### Work to complete
Reproduce exactly, with no pictures, each line from the opening of the material down through the line containing "return m, nt, nt.nodes['Principled BSDF']".

— START OF Dataset content —

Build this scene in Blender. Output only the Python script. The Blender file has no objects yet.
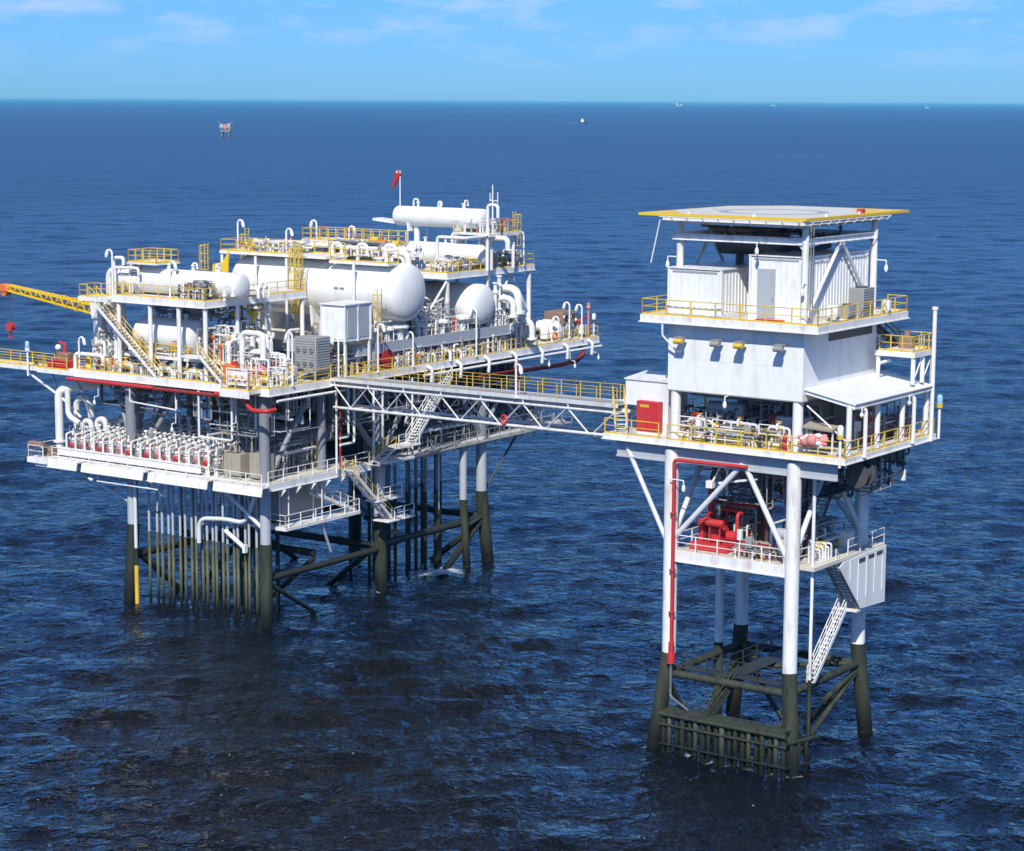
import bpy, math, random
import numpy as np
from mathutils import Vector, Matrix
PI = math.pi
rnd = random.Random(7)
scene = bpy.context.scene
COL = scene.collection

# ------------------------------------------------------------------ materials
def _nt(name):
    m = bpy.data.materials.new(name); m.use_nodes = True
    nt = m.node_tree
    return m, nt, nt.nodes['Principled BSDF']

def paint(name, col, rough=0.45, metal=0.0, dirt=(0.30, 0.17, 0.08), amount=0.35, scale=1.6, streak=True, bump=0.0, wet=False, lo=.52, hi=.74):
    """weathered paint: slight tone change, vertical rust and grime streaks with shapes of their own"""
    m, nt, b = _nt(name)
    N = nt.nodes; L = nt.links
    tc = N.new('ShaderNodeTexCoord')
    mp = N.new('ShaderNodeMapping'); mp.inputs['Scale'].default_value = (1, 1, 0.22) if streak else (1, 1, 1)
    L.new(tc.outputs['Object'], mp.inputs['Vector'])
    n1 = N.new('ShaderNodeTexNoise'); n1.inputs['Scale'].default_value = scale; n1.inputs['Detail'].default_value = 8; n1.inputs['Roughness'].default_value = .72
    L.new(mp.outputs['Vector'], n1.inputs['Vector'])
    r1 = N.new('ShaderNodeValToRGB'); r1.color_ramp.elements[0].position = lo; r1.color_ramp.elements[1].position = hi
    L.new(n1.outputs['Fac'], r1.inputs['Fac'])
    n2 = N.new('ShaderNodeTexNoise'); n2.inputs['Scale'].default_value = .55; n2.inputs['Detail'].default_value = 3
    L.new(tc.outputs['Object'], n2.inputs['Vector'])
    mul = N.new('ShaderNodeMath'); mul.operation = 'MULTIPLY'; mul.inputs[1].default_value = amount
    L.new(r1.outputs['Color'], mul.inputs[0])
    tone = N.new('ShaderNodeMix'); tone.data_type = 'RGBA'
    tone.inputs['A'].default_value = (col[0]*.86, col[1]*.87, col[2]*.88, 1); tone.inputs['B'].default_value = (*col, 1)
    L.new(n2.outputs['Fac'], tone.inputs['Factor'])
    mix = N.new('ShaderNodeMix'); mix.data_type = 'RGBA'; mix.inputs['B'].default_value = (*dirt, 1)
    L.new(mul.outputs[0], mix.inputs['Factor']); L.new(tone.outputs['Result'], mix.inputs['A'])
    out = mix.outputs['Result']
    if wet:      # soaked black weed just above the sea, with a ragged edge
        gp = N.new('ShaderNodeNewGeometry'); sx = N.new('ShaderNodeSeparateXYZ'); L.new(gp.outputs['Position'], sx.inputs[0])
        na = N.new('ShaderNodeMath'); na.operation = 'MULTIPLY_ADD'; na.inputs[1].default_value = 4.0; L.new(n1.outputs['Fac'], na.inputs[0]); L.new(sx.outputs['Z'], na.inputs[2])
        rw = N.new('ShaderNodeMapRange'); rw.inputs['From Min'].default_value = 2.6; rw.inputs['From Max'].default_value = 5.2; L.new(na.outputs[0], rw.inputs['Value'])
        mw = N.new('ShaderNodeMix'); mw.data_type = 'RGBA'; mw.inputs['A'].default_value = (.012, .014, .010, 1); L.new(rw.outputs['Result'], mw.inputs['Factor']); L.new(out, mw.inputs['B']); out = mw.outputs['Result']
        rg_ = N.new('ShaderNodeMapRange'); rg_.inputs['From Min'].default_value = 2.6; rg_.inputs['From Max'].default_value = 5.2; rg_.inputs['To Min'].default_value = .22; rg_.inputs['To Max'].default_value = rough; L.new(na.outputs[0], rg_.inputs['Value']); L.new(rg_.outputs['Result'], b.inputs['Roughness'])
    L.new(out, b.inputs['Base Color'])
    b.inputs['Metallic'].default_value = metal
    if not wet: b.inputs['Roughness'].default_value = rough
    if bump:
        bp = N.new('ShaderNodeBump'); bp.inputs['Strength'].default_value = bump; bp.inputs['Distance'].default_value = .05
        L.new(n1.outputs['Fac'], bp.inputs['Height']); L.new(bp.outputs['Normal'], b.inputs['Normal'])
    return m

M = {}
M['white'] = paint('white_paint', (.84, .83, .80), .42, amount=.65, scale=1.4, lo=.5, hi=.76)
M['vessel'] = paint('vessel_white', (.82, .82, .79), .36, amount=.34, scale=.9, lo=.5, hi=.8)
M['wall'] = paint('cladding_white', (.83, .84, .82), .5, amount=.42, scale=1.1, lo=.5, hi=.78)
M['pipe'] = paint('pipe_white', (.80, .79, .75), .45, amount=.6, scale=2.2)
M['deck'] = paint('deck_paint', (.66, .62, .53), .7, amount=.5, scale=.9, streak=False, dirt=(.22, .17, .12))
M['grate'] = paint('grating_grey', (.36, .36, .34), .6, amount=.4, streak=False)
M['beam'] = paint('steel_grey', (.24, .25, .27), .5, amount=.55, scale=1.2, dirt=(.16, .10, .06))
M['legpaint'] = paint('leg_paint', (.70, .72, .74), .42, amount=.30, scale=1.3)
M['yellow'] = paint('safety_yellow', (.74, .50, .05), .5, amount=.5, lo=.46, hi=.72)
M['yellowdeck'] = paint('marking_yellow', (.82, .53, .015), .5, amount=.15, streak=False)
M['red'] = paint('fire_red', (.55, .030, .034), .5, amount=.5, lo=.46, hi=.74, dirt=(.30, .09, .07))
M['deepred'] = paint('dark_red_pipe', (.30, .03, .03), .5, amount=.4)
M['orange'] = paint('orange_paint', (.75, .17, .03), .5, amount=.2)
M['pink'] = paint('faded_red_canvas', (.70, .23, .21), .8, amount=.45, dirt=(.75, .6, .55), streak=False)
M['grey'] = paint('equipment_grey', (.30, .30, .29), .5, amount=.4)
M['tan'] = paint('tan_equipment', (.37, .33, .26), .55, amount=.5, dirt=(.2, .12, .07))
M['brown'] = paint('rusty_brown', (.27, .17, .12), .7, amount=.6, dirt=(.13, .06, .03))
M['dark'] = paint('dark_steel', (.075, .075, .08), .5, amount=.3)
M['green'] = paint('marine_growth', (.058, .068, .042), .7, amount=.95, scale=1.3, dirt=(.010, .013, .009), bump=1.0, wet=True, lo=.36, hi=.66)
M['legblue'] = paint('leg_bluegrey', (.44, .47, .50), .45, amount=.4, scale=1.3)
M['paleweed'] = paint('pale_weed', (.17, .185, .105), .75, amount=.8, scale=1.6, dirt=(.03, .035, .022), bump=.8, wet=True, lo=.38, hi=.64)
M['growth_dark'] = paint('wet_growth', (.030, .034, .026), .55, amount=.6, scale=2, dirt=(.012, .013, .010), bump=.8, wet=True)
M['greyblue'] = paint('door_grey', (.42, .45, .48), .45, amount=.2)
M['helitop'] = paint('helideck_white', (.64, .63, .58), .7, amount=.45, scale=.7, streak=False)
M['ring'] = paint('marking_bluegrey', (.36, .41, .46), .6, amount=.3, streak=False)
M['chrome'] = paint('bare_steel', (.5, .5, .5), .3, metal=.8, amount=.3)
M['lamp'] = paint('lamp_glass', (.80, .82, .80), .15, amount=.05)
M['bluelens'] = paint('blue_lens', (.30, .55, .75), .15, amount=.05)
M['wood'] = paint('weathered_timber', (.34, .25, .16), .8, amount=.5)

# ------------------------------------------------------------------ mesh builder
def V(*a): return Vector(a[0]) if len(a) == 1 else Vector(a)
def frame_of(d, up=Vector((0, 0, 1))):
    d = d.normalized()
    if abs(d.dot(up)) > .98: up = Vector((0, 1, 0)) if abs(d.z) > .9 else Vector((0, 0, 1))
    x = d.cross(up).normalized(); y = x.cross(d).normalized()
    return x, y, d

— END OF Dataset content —

### Output of the exercise
Build this scene in Blender. Output only the Python script. The Blender file has no objects yet.
import bpy, math, random
import numpy as np
from mathutils import Vector, Matrix
PI = math.pi
rnd = random.Random(7)
scene = bpy.context.scene
COL = scene.collection

# ------------------------------------------------------------------ materials
def _nt(name):
    m = bpy.data.materials.new(name); m.use_nodes = True
    nt = m.node_tree
    return m, nt, nt.nodes['Principled BSDF']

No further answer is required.